Gabina is an indigenous woman who lives with her four children in the town of Yanque, Peru. She works in a quinoa farm in the Colca Valley.
Her routine starts very early in the morning. After sending her kids to school, Gabina walks more than two hours up the mountains to plant and harvest vegetables and quinoa.
Gabina, like many other poor people in Peru, works in informal ways to provide for her family, harvesting quinoa and selling crafts that she makes herself.
In this workshop near Calcutta, statues of gods and goddess are manufactured in time for the religious festivals held throughout the year. This statue maker receives financial assistance from the microfinance committee of India.
A man cooks a thick Iranian stew of vegetables and noodles called ‘ash’, which is believed to bring good fortune for those at the annual New Year ceremony. He lives in Oraman, an ancient settlement in western Iran. The abundance water in the rivers of this mountainous region feeds various gardens, which produce plentiful, high-quality produce known throughout the country.
This man works as a traditional fish trap maker. He is able to complete one fish trap in two or three days, depending on its size. He makes the traps from bamboo and sells them locally in his village as well as to hotels and resorts for interior decoration. From this job, he is able to generate income for his family.
This woman earns her living by gathering silk from silkworms to process and weave into fabric that is then sold.

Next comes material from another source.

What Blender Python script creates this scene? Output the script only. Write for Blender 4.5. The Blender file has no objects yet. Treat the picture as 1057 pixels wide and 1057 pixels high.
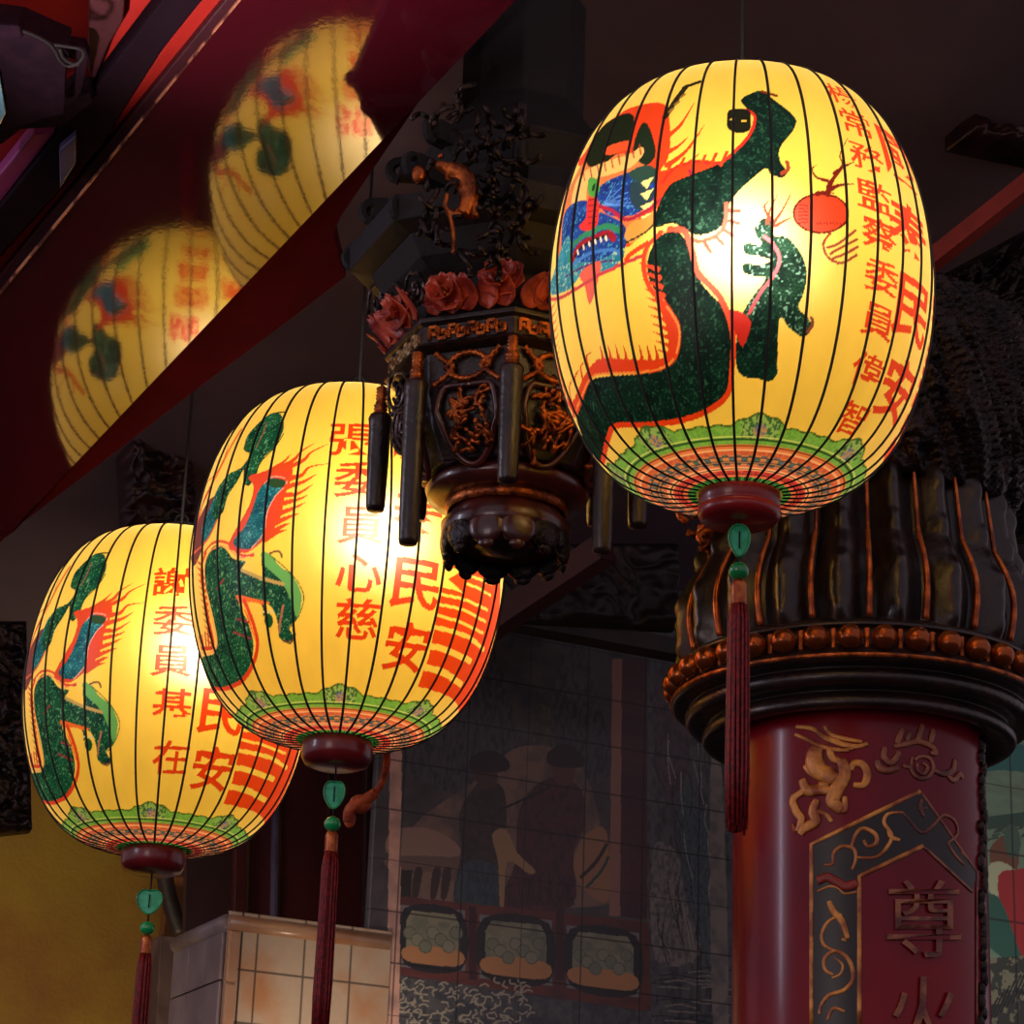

This photo was taken on Pakkouku Bridge in Myanmar. It depicts the traditional life of the local Burmese people for whom water is an essential part of their daily life, health, and working conditions.
This clay artist, Ashim, is completing the model of a goddess/idol. He deploys great artistry and creativity. As the only member of his family to earn an income, his skill enables him to improve his economic conditions and sustain their livelihoods.
This family is not rich in monetary terms, but they work hard to live a happy life. They are farmers who work together to earn their living.